Ce qui m’a incité à écrire cet article est la révélation qui a été faite dans les médias cette semaine que Jean Vanier, le fondateur et directeur de l’Arche, décédé il y a quelques années, a abusé sexuellement de femmes en position de vulnérabilité avec qui il est entré en contact dans le cadre de ses fonctions. L’Arche est cet organisme qui a fait et qui continue de faire tant de bien pour apporter plus de douceur et d’humanité dans la vie de personnes souffrant de lourds handicaps mentaux. Il est important de souligner que l’enquête qui a mené à ces révélations troublantes a été commandée par la direction de l’Arche à la suite des témoignages des victimes de ces abus.
Pour moi, tout dans Jean Vanier (sa voix, son regard, ce qu’il a dit, ce qu’il a écrit, ce qu’il a accompli) correspondait à l’image que je me faisais d’un saint. Comment réagir face à ces révélations si on partage la foi et la conception qu’avait Jean Vanier de ce qu’est la Vérité ? On peut soit tout simplement nier ce qui est arrivé et se dire que Jean Vanier n’aurait pas pu poser de tels gestes, ou on peut en conclure qu’on s’est fait berner et que ce qu’on croyait être la Vérité n’était pas vraiment la Vérité.
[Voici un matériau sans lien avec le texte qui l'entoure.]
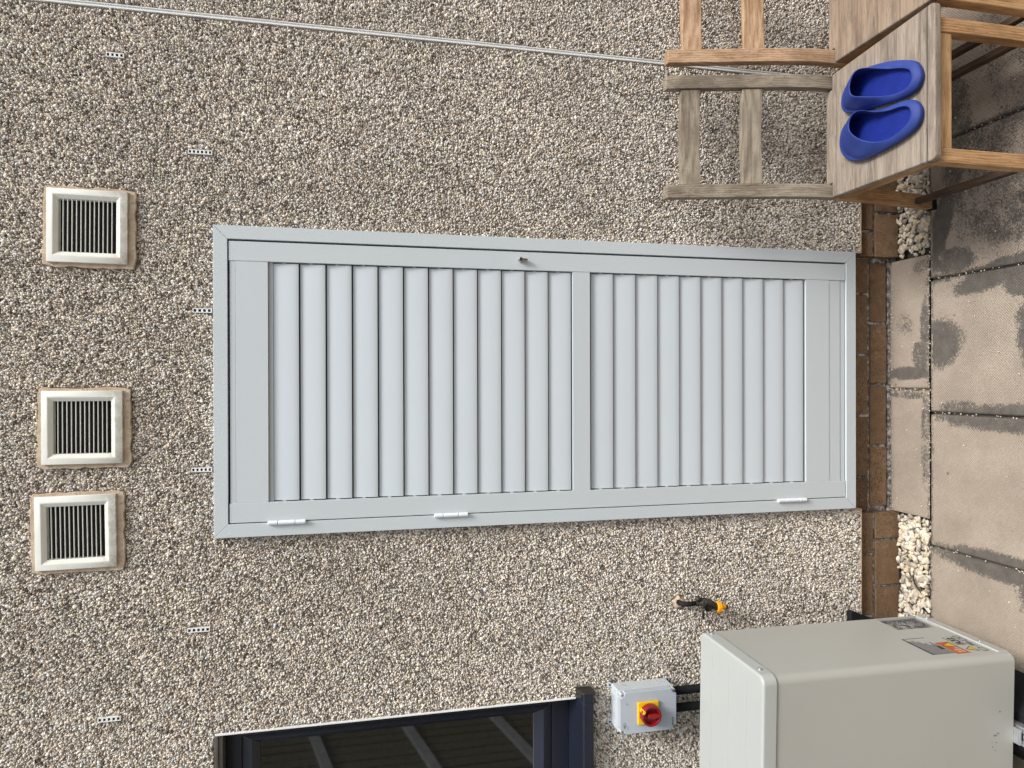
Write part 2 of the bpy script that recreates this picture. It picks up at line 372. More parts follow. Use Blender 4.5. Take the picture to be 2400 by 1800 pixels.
ys2 = np.round(np.arange(-.1425, .0500, .0045), 5)
tag(grid_slabs('paving_strip', np.unique(xs2), ys2, [(-.478, -.036, -.1425, .0405, -.002, .003, .0), (-.0255, .4385, -.1425, .0395, 0, -.003, .004)], 0.0, M['slab']), kind='structure')
mb = MB(); mb.box(-300, 300, -300, .3, -.5, -.03); tag(obj('ground', mb, M['soil']), kind='structure')
mb = MB()   # the rest of the patio, beyond the part close to the wall
for a, b in zip(JS[:-1], JS[1:]):
    for k in range(7):
        y1 = -1.104-.46*k; mb.box(a+.005, b-.005, y1-.45, y1, -.028, random.uniform(-.002, .001))
    if b < -1.9 or a > 1.89:
        mb.box(a+.005, b-.005, -.6025, YROW-.002, -.028, 0); mb.box(a+.005, b-.005, -1.10, -.6125, -.028, 0)
tag(obj('far_paving', mb, M['slab']), kind='structure')

# gravel strips
def pebbles(name, n, area, size, zfun, palette_attr, mat, seed, flat=.55, yfun=None):
    r = np.random.default_rng(seed); import bmesh
    bm = bmesh.new(); bmesh.ops.create_icosphere(bm, subdivisions=2, radius=1.0)
    bv = np.array([v.co[:] for v in bm.verts]); bf = np.array([[v.index for v in f.verts] for f in bm.faces]); bm.free()
    Vs = []; Fs = []; T = []
    for i in range(n):
        sc = size*r.uniform(.55, 1.25)*np.array([r.uniform(.75, 1.35), r.uniform(.6, 1.0), flat*r.uniform(.6, 1.1)])
        v = bv.copy()
        for _ in range(9):      # planes knocked off: angular stone
            d = r.normal(size=3); d /= np.linalg.norm(d); c = r.uniform(.35, .75); t = v@d; v = v-np.outer(np.clip(t-c, 0, None), d)
        v = v*sc
        q = Euler((r.uniform(-.6, .6), r.uniform(-.6, .6), r.uniform(0, 6.3))).to_matrix(); v = v@np.array(q).T
        x = r.uniform(area[0], area[1]); y = r.uniform(area[2], area[3])
        Vs.append(v+[x, y, zfun(r)]); Fs.append(bf+len(bv)*i); T += [r.uniform()]*len(bf)
    me = fast_mesh(name, np.concatenate(Vs), np.concatenate(Fs), 3); me.materials.append(mat)
    a = me.attributes.new('tone', 'FLOAT', 'FACE'); a.data.foreach_set('value', np.array(T, np.float32))
    o = bpy.data.objects.new(name, me); COL.objects.link(o); return o
m = NM('pebble', .7, .3); at = m.n('Attribute', attribute_name='tone', attribute_type='GEOMETRY'); co = m.coord()
c = m.ramp(at.outputs['Fac'], [(0, lin(120,112,104)), (.15, lin(176,166,152)), (.35, lin(206,197,180)), (.6, lin(226,219,204)), (.8, lin(214,196,160)), (.9, lin(190,188,186)), (1, lin(238,234,224))])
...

Personnellement, ces révélations m’ont beaucoup surpris mais ne m’ont pas ébranlé comme elles auraient pu le faire il y a une trentaine d’années. Je me dis que s’il y a une Vérité, elle doit être en mesure d’assumer et d’englober toute la vérité, quelle qu’elle soit. J’ajouterais que même si la conception de ce que je crois être la Vérité a quelque peu changé depuis une trentaine d’années, elle reste fondamentalement la même. Je crois cependant qu’il faut faire de son mieux pour rester fidèle à la Vérité simplement parce que c’est la Vérité mais sans attendre de consolation et de récompense en échange.